Sanlam Small Cap comment - Dec 06 - Fund Manager Comment27 Feb 2007
The small cap sector had a fantastic run during the final quarter of 2006. The JSE Small Cap Index returned over 19% for the quarter versus the All Share Index's performance of 11%. I am pleased to report that Sanlam Small Cap Fund returned a staggering 48% for the year! 2006 was the fourth year of the phenomenal small cap bull run. The Small Cap Fund has delivered an accumulated return of over 420% since the beginning of 2003 (43% compound annual growth over 4 years).
This has been a function of a number of key drivers:
- The extremely low base due to the emerging-market crises, the weak currency and anaemic local growth of the previous years.
- The strengthening rand and concomitant low inflation and interest rate environment, driving local consumer demand.
- The strong global economy and exceptional commodity bull run. 2007 sees the risks to capital appreciation rise:
- The valuation base is now extremely high and small cap ratings discount versus large capitalisation stocks has now all but disappeared.
- The currency is vulnerable due to the large current account deficit and risks to a global commodity price slowdown.
Nevertheless the local economy remains strong driven by healthy consumer demand and massive infrastructure development projects.

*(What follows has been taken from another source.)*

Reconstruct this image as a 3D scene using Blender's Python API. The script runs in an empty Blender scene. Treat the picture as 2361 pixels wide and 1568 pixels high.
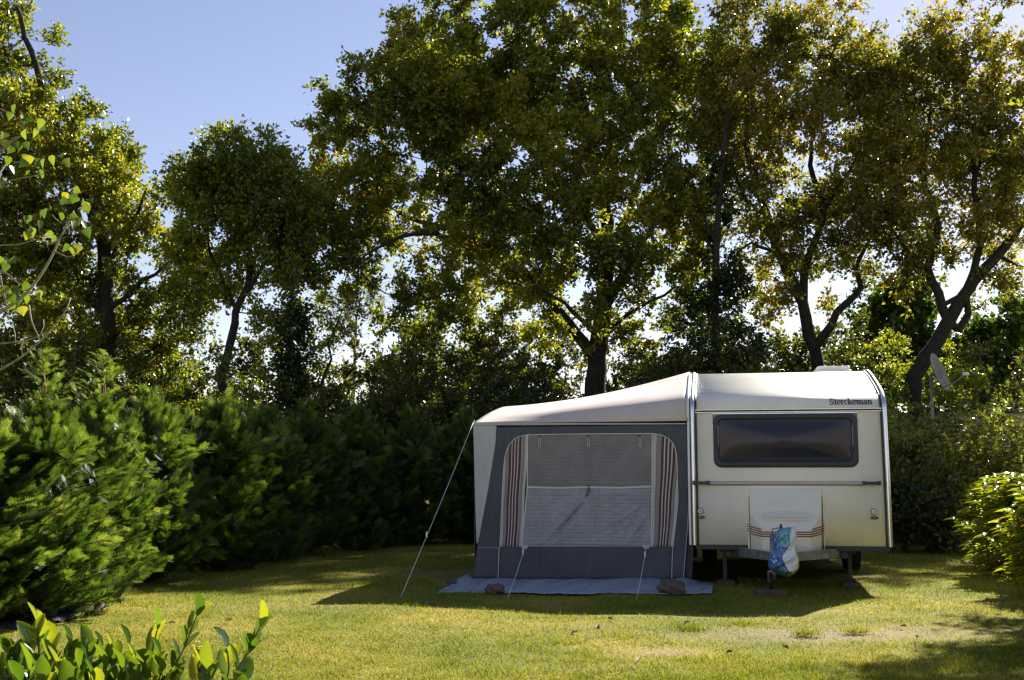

Therefore, despite the risks we still see sound earnings growth from companies that are geared to the local economy.
However, valuations and earnings growth expectations are unrealistically high.
We remain extremely cautious and are focusing our research efforts on the following:
High-quality companies that can grow earnings through the cycle.
- Turnaround stories.
- Non-commodity rand hedge stocks.
- An increased offshore component (currently at over 8%).
I am confident that our in-depth bottom-up research will continue to find exceptional investment opportunities even in the current environment.